● Objective: In your copy, include every line of the listing below exactly but none of the pictures.

● Stored data:

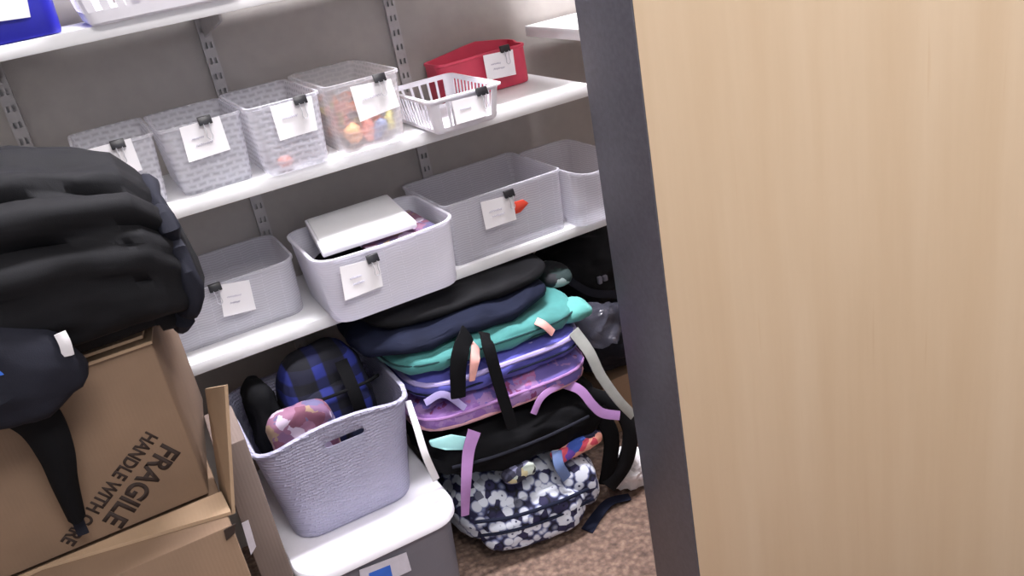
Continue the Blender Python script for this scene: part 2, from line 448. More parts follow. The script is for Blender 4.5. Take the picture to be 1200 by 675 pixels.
def slotted_basket(name, lab, x0, x1, y0, y1, z0, z1, tx, ty, mat, bar=.0045, gap=.0105, group=None, solid=()):
    """plastic basket whose walls are rows of upright bars"""
    r = .014; m = MB()
    H = z1 - z0
    def ring(f, g, z):
        return dense(rrect(x0 + tx * (1 - f) - g, x1 - tx * (1 - f) + g, y0 + ty * (1 - f) - g, y1 - ty * (1 - f) + g, z, r + min(g, 0)), 4)
    f1, f2 = .16, .86
    m.loft([ring(0, -.004, z0), ring(0, 0, z0 + .003), ring(f1, 0, z0 + H * f1), ring(f1, -.0022, z0 + H * f1), ring(.02, -.003, z0 + .005)])
    m.loft([ring(f2, 0, z0 + H * f2), ring(1, 0, z1 - .004), ring(1, .004, z1 - .004), ring(1, .004, z1 - .001), ring(1, .001, z1), ring(1, -.002, z1), ring(f2, -.002, z0 + H * f2)], closed=True)
    # corners stay closed, the sides are barred
    def P(side, u, f, g):
        a0, a1, b0, b1 = x0 + tx * (1 - f) - g, x1 - tx * (1 - f) + g, y0 + ty * (1 - f) - g, y1 - ty * (1 - f) + g
        z = z0 + H * f
        return {0: Vector((a0 + (a1 - a0) * u, b0, z)), 1: Vector((a1, b0 + (b1 - b0) * u, z)),
                2: Vector((a1 - (a1 - a0) * u, b1, z)), 3: Vector((a0, b1 - (b1 - b0) * u, z))}[side]
    for side in range(4):
        L = (x1 - x0) if side % 2 == 0 else (y1 - y0)
        e = r / L; nb = max(2, int((L - 2 * r) / (bar + gap)))
        spans = [(e - .001 + (1 - 2 * e) * (i / nb), bar / L) for i in range(nb + 1)]
        spans = [(u - bar / L / 2, w) for u, w in spans] + [s for s in solid if s[2] == side]
        for sp in spans:
            u, w = sp[0], sp[1]
            q = [P(side, u, f1 - .01, 0), P(side, u + w, f1 - .01, 0), P(side, u + w, f2 + .01, 0), P(side, u, f2 + .01, 0)]
            nrm = {0: (0, .002, 0), 1: (-.002, 0, 0), 2: (0, -.002, 0), 3: (.002, 0, 0)}[side]
            m.prism(q, nrm)
    for cx, cy, a0 in ((1, 1, 0), (0, 1, 90), (0, 0, 180), (1, 0, 270)):
        ro, ri = [], []
        for f in (f1 - .01, f2 + .01):
            X0, X1, Y0, Y1 = x0 + tx * (1 - f), x1 - tx * (1 - f), y0 + ty * (1 - f), y1 - ty * (1 - f)
            c = ((X1 - r) if cx else (X0 + r), (Y1 - r) if cy else (Y0 + r)); z = z0 + H * f
            for lst, rr in ((ro, r), (ri, r - .002)):
                lst.append([Vector((c[0] + rr * math.cos(math.radians(a0 + 90 * i / 5)), c[1] + rr * math.sin(math.radians(a0 + 90 * i / 5)), z)) for i in range(6)])
        ring0 = ro[0] + ri[0][::-1]; ring1 = ro[1] + ri[1][::-1]
        m.loft([ring0, ring1])
    o = m.build(name, mat, origin=((x0 + x1) / 2, (y0 + y1) / 2, z0), angle=35)
    return tag(o, lab, 'basket', group)

random.seed(4)
def clip(px, py, Y, lab, w=.02, dark='clip', tilt=-.0):
    """binder clip biting the rim, its front wire handle lying over the card"""
    p = at(px, py, 1, Y - .004)
    r = thing('binder_clip', p, lab, 'binder clip', 'binder clips on the bins')
    h, d = .0125, .007
    m = MB()
    m.prism([p + Vector((-w / 2, d * .15, h * .5)), p + Vector((-w / 2, -d * .45, -h * .5)), p + Vector((-w / 2, d * .15 - .0008, -h * .5)), p + Vector((-w / 2, d * .5, -h * .35)), p + Vector((-w / 2, d * .9, h * .5))], (w, 0, 0), .0006)
    m.build('clip_body', M[dark], r)
    for s, L, y in ((1, .024, -.0042), (-1, .012, .0085)):
        b = p + Vector((0, y, -h * .35))
        pts = [b + Vector((-w * .22, 0, 0)), b + Vector((-w * .16, -.001 * s, -L * .55)), b + Vector((-w * .2, -.001 * s, -L * .85)), b + Vector((0, -.001 * s, -L)), b + Vector((w * .2, -.001 * s, -L * .85)), b + Vector((w * .16, -.001 * s, -L * .55)), b + Vector((w * .22, 0, 0))]
        MB().tube(smooth(pts, 4), .0007, 6).build('wire_handle', M['wire'], r)
    return r
def card(corners, Y, lab, scrib=2, mat='paper', lean=0.0, seed=0):
    """paper card with a slight curl, held on the bin front"""
    rnd = random.Random(seed)
    c = [at(*q, 1, Y - .004) for q in corners]       # tl tr br bl
    o = sum(c, Vector()) / 4
    r = thing('hanging_tag', o, lab, 'tag', 'paper tags clipped to bins')
    N = 6; rows = []
    cv = rnd.uniform(.001, .003)
    def pt(u, v, off=0):
        p = c[0].lerp(c[1], u).lerp(c[3].lerp(c[2], u), v)
        p = p + Vector((0, -cv * (v ** 2) * (1 + .6 * math.sin(u * 3 + seed)) - off - lean * v, 0)); return p
    m = MB()
    A = [[m.bm.verts.new(pt(i / N, j / N)) for i in range(N + 1)] for j in range(N + 1)]
    B = [[m.bm.verts.new(pt(i / N, j / N, -.0006)) for i in range(N + 1)] for j in range(N + 1)]
    for j in range(N):
        for i in range(N):
            m.bm.faces.new([A[j][i], A[j + 1][i], A[j + 1][i + 1], A[j][i + 1]])
            m.bm.faces.new([B[j][i], B[j][i + 1], B[j + 1][i + 1], B[j + 1][i]])
    for i in range(N):
        m.bm.faces.new([A[0][i], A[0][i + 1], B[0][i + 1], B[0][i]]); m.bm.faces.new([A[N][i], B[N][i], B[N][i + 1], A[N][i + 1]])
        m.bm.faces.new([A[i][0], B[i][0], B[i + 1][0], A[i + 1][0]]); m.bm.faces.new([A[i][N], A[i + 1][N], B[i + 1][N], B[i][N]])
    m.build('card', M[mat], r)
    for k in range(scrib):                            # faint illegible handwriting
        v0 = .42 + .2 * k; u0 = .2 + .06 * k; u1 = .68 - rnd.uniform(0, .18)
        pts = [pt(u0 + (u1 - u0) * i / 26, v0 + .035 * math.sin(i * 1.9 + k) * rnd.uniform(.5, 1.3), .0006) for i in range(27)]
        MB().tube(pts, .00045, 5).build('pencil_writing', M['ink'], r)
    return r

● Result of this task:
Continue the Blender Python script for this scene: part 2, from line 448. More parts follow. The script is for Blender 4.5. Take the picture to be 1200 by 675 pixels.
def slotted_basket(name, lab, x0, x1, y0, y1, z0, z1, tx, ty, mat, bar=.0045, gap=.0105, group=None, solid=()):
    """plastic basket whose walls are rows of upright bars"""
    r = .014; m = MB()
    H = z1 - z0
    def ring(f, g, z):
        return dense(rrect(x0 + tx * (1 - f) - g, x1 - tx * (1 - f) + g, y0 + ty * (1 - f) - g, y1 - ty * (1 - f) + g, z, r + min(g, 0)), 4)
    f1, f2 = .16, .86
    m.loft([ring(0, -.004, z0), ring(0, 0, z0 + .003), ring(f1, 0, z0 + H * f1), ring(f1, -.0022, z0 + H * f1), ring(.02, -.003, z0 + .005)])
    m.loft([ring(f2, 0, z0 + H * f2), ring(1, 0, z1 - .004), ring(1, .004, z1 - .004), ring(1, .004, z1 - .001), ring(1, .001, z1), ring(1, -.002, z1), ring(f2, -.002, z0 + H * f2)], closed=True)
    # corners stay closed, the sides are barred
    def P(side, u, f, g):
        a0, a1, b0, b1 = x0 + tx * (1 - f) - g, x1 - tx * (1 - f) + g, y0 + ty * (1 - f) - g, y1 - ty * (1 - f) + g
        z = z0 + H * f
        return {0: Vector((a0 + (a1 - a0) * u, b0, z)), 1: Vector((a1, b0 + (b1 - b0) * u, z)),
                2: Vector((a1 - (a1 - a0) * u, b1, z)), 3: Vector((a0, b1 - (b1 - b0) * u, z))}[side]
    for side in range(4):
        L = (x1 - x0) if side % 2 == 0 else (y1 - y0)
        e = r / L; nb = max(2, int((L - 2 * r) / (bar + gap)))
        spans = [(e - .001 + (1 - 2 * e) * (i / nb), bar / L) for i in range(nb + 1)]
        spans = [(u - bar / L / 2, w) for u, w in spans] + [s for s in solid if s[2] == side]
        for sp in spans:
            u, w = sp[0], sp[1]
            q = [P(side, u, f1 - .01, 0), P(side, u + w, f1 - .01, 0), P(side, u + w, f2 + .01, 0), P(side, u, f2 + .01, 0)]
            nrm = {0: (0, .002, 0), 1: (-.002, 0, 0), 2: (0, -.002, 0), 3: (.002, 0, 0)}[side]
            m.prism(q, nrm)
    for cx, cy, a0 in ((1, 1, 0), (0, 1, 90), (0, 0, 180), (1, 0, 270)):
        ro, ri = [], []
        for f in (f1 - .01, f2 + .01):
            X0, X1, Y0, Y1 = x0 + tx * (1 - f), x1 - tx * (1 - f), y0 + ty * (1 - f), y1 - ty * (1 - f)
            c = ((X1 - r) if cx else (X0 + r), (Y1 - r) if cy else (Y0 + r)); z = z0 + H * f
            for lst, rr in ((ro, r), (ri, r - .002)):
                lst.append([Vector((c[0] + rr * math.cos(math.radians(a0 + 90 * i / 5)), c[1] + rr * math.sin(math.radians(a0 + 90 * i / 5)), z)) for i in range(6)])
        ring0 = ro[0] + ri[0][::-1]; ring1 = ro[1] + ri[1][::-1]
        m.loft([ring0, ring1])
    o = m.build(name, mat, origin=((x0 + x1) / 2, (y0 + y1) / 2, z0), angle=35)
    return tag(o, lab, 'basket', group)

random.seed(4)
def clip(px, py, Y, lab, w=.02, dark='clip', tilt=-.0):
    """binder clip biting the rim, its front wire handle lying over the card"""
    p = at(px, py, 1, Y - .004)
    r = thing('binder_clip', p, lab, 'binder clip', 'binder clips on the bins')
    h, d = .0125, .007
    m = MB()
    m.prism([p + Vector((-w / 2, d * .15, h * .5)), p + Vector((-w / 2, -d * .45, -h * .5)), p + Vector((-w / 2, d * .15 - .0008, -h * .5)), p + Vector((-w / 2, d * .5, -h * .35)), p + Vector((-w / 2, d * .9, h * .5))], (w, 0, 0), .0006)
    m.build('clip_body', M[dark], r)
    for s, L, y in ((1, .024, -.0042), (-1, .012, .0085)):
        b = p + Vector((0, y, -h * .35))
        pts = [b + Vector((-w * .22, 0, 0)), b + Vector((-w * .16, -.001 * s, -L * .55)), b + Vector((-w * .2, -.001 * s, -L * .85)), b + Vector((0, -.001 * s, -L)), b + Vector((w * .2, -.001 * s, -L * .85)), b + Vector((w * .16, -.001 * s, -L * .55)), b + Vector((w * .22, 0, 0))]
        MB().tube(smooth(pts, 4), .0007, 6).build('wire_handle', M['wire'], r)
    return r
def card(corners, Y, lab, scrib=2, mat='paper', lean=0.0, seed=0):
    """paper card with a slight curl, held on the bin front"""
    rnd = random.Random(seed)
    c = [at(*q, 1, Y - .004) for q in corners]       # tl tr br bl
    o = sum(c, Vector()) / 4
    r = thing('hanging_tag', o, lab, 'tag', 'paper tags clipped to bins')
    N = 6; rows = []
    cv = rnd.uniform(.001, .003)
    def pt(u, v, off=0):
        p = c[0].lerp(c[1], u).lerp(c[3].lerp(c[2], u), v)
        p = p + Vector((0, -cv * (v ** 2) * (1 + .6 * math.sin(u * 3 + seed)) - off - lean * v, 0)); return p
    m = MB()
    A = [[m.bm.verts.new(pt(i / N, j / N)) for i in range(N + 1)] for j in range(N + 1)]
    B = [[m.bm.verts.new(pt(i / N, j / N, -.0006)) for i in range(N + 1)] for j in range(N + 1)]
    for j in range(N):
        for i in range(N):
            m.bm.faces.new([A[j][i], A[j + 1][i], A[j + 1][i + 1], A[j][i + 1]])
            m.bm.faces.new([B[j][i], B[j][i + 1], B[j + 1][i + 1], B[j + 1][i]])
    for i in range(N):
        m.bm.faces.new([A[0][i], A[0][i + 1], B[0][i + 1], B[0][i]]); m.bm.faces.new([A[N][i], B[N][i], B[N][i + 1], A[N][i + 1]])
        m.bm.faces.new([A[i][0], B[i][0], B[i + 1][0], A[i + 1][0]]); m.bm.faces.new([A[i][N], A[i + 1][N], B[i + 1][N], B[i][N]])
    m.build('card', M[mat], r)
    for k in range(scrib):                            # faint illegible handwriting
        v0 = .42 + .2 * k; u0 = .2 + .06 * k; u1 = .68 - rnd.uniform(0, .18)
        pts = [pt(u0 + (u1 - u0) * i / 26, v0 + .035 * math.sin(i * 1.9 + k) * rnd.uniform(.5, 1.3), .0006) for i in range(27)]
        MB().tube(pts, .00045, 5).build('pencil_writing', M['ink'], r)
    return r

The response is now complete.